The Upper Tribunal (Lands Chamber) has dismissed an appeal by the occupier of a steelworks in Cardiff seeking a reduction in the assessment of the works. The decision in Celsa Steel (UK) Ltd v Webb (VO) (2017) UKUT 0133 (LC) considered the assessment of Tremorfa Steelworks in Cardiff, which was capable of producing 1.2 million tonnes of steel billet per annum and of processing 350,000 tonnes per annum of the steel into finished product on site.

The ratepayer, Celsa Steel, also occupied nearby Castle Steelworks which had the capacity to process 850,000 tonnes per annum of steel billet into finished product as steel rod. The parties agreed that the Tremorfa works should be valued on the Contactor’s Basis, that is to say by reference to the decapitalised cost of replacement. The appeals related to the application of this valuation approach in both the 2005 an 2010 Rating Lists.

The ratepayer contended that the decapitalised cost arrived at using the Contractor’s Basis should be reduced by 15% because, whilst the works could produce 1.2 million tonnes per annum of steel billet, it could only process 350,000 tonnes per annum. There was no market for the profitable sale of steel billet and no other example in the UK or Europe of a melt shop which did not have a guaranteed user of steel billet produced. The opportunity existed to supply Castle Works, but that could not be guaranteed. In such circumstances a hypothetical landlord of Tremorfa would reduce their expectation of rent by 15%; being 5% for the additional costs of operation between the sites, and 10% to reflect the bargaining position of the hypothetical tenant.
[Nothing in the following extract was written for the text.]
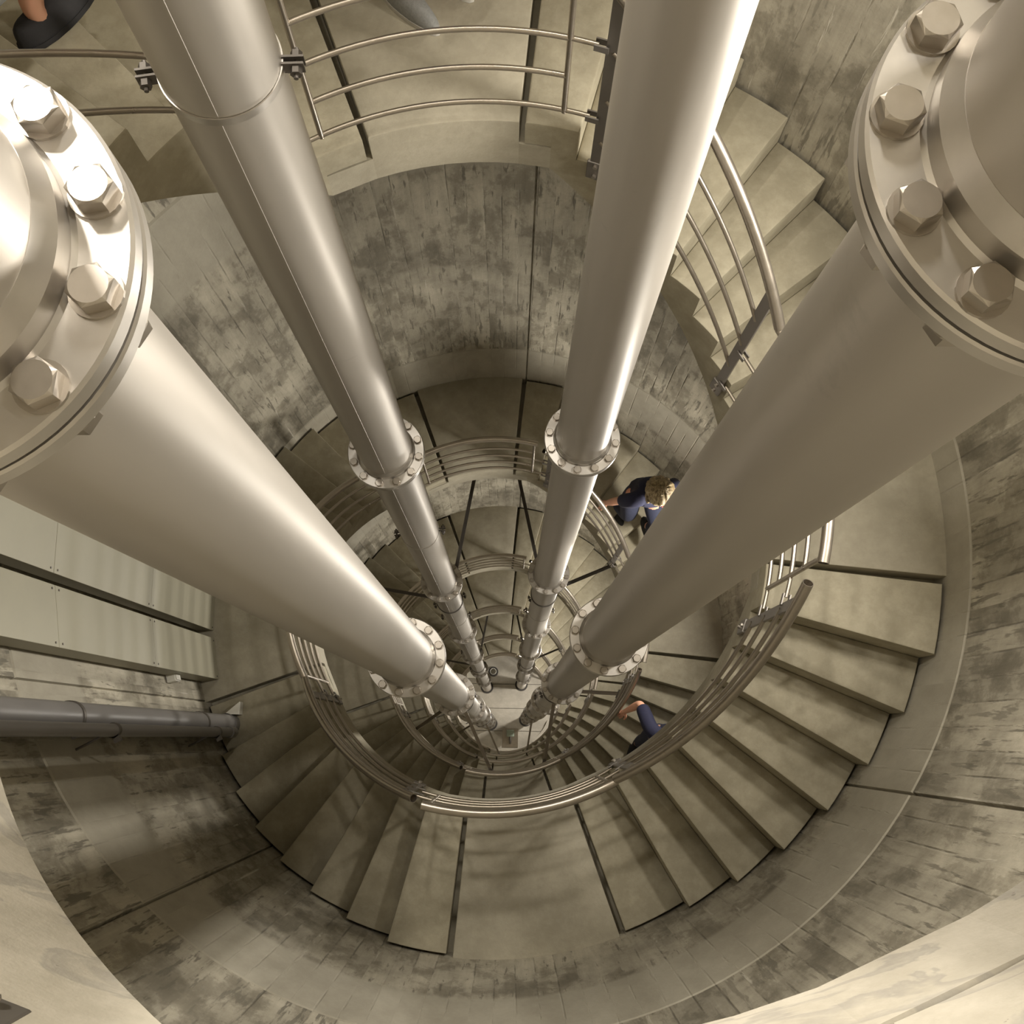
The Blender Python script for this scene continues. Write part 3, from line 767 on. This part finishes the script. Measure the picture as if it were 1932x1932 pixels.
    sl = o.modifiers.new('thickness', 'SOLIDIFY'); sl.thickness = .010; sl.offset = 1
    if hair == 'long':
        for i in range(16):
            a = rnd.uniform(-1.7, 1.7) + math.pi; d = hf * math.cos(a) + hr * math.sin(a); bm = bmesh.new()
            p0 = hc + d * .07 + u * .075
            tube(bm, [p0 - d * .03, p0 + d * .018 - u * .02, p0 + d * .030 - u * .08, p0 + d * .028 - u * .15, p0 + d * .03 - u * .20], [.008, .016, .017, .014, .004], 8)
            link('hair_strand', mesh('hair_strand', bm, hairmat, 180), e)
    return e
def tread_z(q, a):
    x = (centre(q) - HALF - a) % (2 * math.pi)
    k = max(0, min(7, math.floor((x - E1) / DE) + 1)); return zland(q) - k * H
# woman on the second-level right flight (head at about 1.16,.93)
a1 = R(42.5)
person((1.12, 1.08, tread_z(4, a1)), (.33, -.94), 1.64, (-.09, .20, .10), (.09, -.10, 0), (-.25, .02, .80), (.29, .02, .84), .16,
       'blond person in a dark blue T-shirt walking down the second-level right flight', M_NAVY, M_DENIM, M_BLACK, 'long', M_HAIR, .8)
a2 = R(-31)
person((1.42, -.86, tread_z(5, a2)), (-.45, -.89), 1.72, (-.09, -.05, 0), (.09, .12, -.175), (-.26, .05, .85), (.40, -.03, 1.0), .05,
       'person in dark clothes with bare forearm on the rail, mostly hidden by the near railing', M_NAVY, M_DENIM, M_BLACK, 'short', M_BROWNHAIR, .95)
a3 = R(138)
person((-1.235, 1.084, 1.75), (.66, .75), 1.70, (-.10, .0, 0), (.07, -.42, .35), (-.27, .05, .85), (.27, .1, .87), .0,
       'person in black shoes stepping down the upper left flight', M_GREY, M_GREY, M_BLACK, 'short', M_BROWNHAIR, .8, cuff=.3)
person((-.300, 1.795, 1.225), (.72, -.69), 1.64, (-.08, .04, 0), (.10, .05, 0), (-.27, .05, .85), (.27, .1, .87), .0,
       'person in grey knit sneakers standing on the topmost back landing', M_GREY, M_DENIM, M_SNEAK, 'short', M_BROWNHAIR, .8, sneaker=True)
The respondent Valuation Officer accepted that there was a relationship between the two works, but did not accept that it was “asymmetric” in the way contended by the appellant. In the Valuation Officer’s view the relationship between the two sites offered advantages to both sites in terms of quality control and continuity of supply. He considered that the additional costs involved had not been properly proved in evidence and were, in any event, only a very small proportion of the total operating costs. He contended that no end allowance was justified.

In its decision the Tribunal found that it was “highly unlikely” that there was any hypothetical tenant for Tremorfa works, other than the operator of Castle works, but that this did not mean that an end allowance was justified. If it was the case that the only hypothetical tenant was also the operator of Castle works, then the occupier of Tremorfa had a guaranteed market for its steel billet product and there was no risk of the operator of Castle works purchasing billet elsewhere. This followed the “principle of reality”. In such circumstances the appellant’s reasons for an end allowance fell away. There are many other examples where there is only one hypothetical tenant for a property, but that was not sufficient to justify an end allowance for that fact. The Tribunal also commented that the evidence of additional costs arising from the arrangement of the two sites was “unsatisfactory”.

The Upper Tribunal dismissed the ratepayer’s appeal and confirmed the assessments determined by the Valuation Tribunal for Wales of RV £2,070,000 at 29 January 2007; RV £2,170,000 at 1 September 2008; and RV £2,650,000 at 1 April 2010.

The judgment shows the significance attached by the Upper Tribunal of adhering, so far as is possible within the statutory basis, to the principle of reality. It further shows that merely establishing that the pool of potential tenants is a small one (or even that there is only one hypothetical tenant) does not automatically mean that the value is reduced. It also demonstrates the importance for appellant’s in cases such as this of being able to provide convincing and comprehensive evidence of matters such as increased costs.